Directions: Copy out each line exactly as it appears.

* start *

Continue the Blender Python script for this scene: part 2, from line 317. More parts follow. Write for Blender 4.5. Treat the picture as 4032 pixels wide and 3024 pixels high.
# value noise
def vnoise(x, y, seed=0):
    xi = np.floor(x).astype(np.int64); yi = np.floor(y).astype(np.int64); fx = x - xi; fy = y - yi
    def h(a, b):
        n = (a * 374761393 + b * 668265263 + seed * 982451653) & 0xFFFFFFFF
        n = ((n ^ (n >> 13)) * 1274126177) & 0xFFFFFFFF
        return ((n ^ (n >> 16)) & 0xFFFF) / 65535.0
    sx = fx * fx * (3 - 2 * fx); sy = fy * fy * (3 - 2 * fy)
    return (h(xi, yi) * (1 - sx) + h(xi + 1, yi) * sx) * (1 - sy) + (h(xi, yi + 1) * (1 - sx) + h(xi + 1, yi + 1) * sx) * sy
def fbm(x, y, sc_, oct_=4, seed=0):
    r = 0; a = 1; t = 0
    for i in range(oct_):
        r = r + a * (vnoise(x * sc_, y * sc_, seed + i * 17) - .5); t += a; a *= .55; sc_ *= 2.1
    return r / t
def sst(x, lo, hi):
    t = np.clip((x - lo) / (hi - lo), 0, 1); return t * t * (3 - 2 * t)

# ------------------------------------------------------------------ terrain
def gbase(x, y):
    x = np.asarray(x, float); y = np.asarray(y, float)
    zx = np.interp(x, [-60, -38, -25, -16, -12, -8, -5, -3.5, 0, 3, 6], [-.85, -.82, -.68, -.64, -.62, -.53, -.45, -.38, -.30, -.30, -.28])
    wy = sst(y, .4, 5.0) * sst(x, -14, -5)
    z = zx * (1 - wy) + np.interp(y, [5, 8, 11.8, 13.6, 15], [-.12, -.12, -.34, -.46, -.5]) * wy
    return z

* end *

Output below:
Continue the Blender Python script for this scene: part 2, from line 317. More parts follow. Write for Blender 4.5. Treat the picture as 4032 pixels wide and 3024 pixels high.
# value noise
def vnoise(x, y, seed=0):
    xi = np.floor(x).astype(np.int64); yi = np.floor(y).astype(np.int64); fx = x - xi; fy = y - yi
    def h(a, b):
        n = (a * 374761393 + b * 668265263 + seed * 982451653) & 0xFFFFFFFF
        n = ((n ^ (n >> 13)) * 1274126177) & 0xFFFFFFFF
        return ((n ^ (n >> 16)) & 0xFFFF) / 65535.0
    sx = fx * fx * (3 - 2 * fx); sy = fy * fy * (3 - 2 * fy)
    return (h(xi, yi) * (1 - sx) + h(xi + 1, yi) * sx) * (1 - sy) + (h(xi, yi + 1) * (1 - sx) + h(xi + 1, yi + 1) * sx) * sy
def fbm(x, y, sc_, oct_=4, seed=0):
    r = 0; a = 1; t = 0
    for i in range(oct_):
        r = r + a * (vnoise(x * sc_, y * sc_, seed + i * 17) - .5); t += a; a *= .55; sc_ *= 2.1
    return r / t
def sst(x, lo, hi):
    t = np.clip((x - lo) / (hi - lo), 0, 1); return t * t * (3 - 2 * t)

# ------------------------------------------------------------------ terrain
def gbase(x, y):
    x = np.asarray(x, float); y = np.asarray(y, float)
    zx = np.interp(x, [-60, -38, -25, -16, -12, -8, -5, -3.5, 0, 3, 6], [-.85, -.82, -.68, -.64, -.62, -.53, -.45, -.38, -.30, -.30, -.28])
    wy = sst(y, .4, 5.0) * sst(x, -14, -5)
    z = zx * (1 - wy) + np.interp(y, [5, 8, 11.8, 13.6, 15], [-.12, -.12, -.34, -.46, -.5]) * wy
    return z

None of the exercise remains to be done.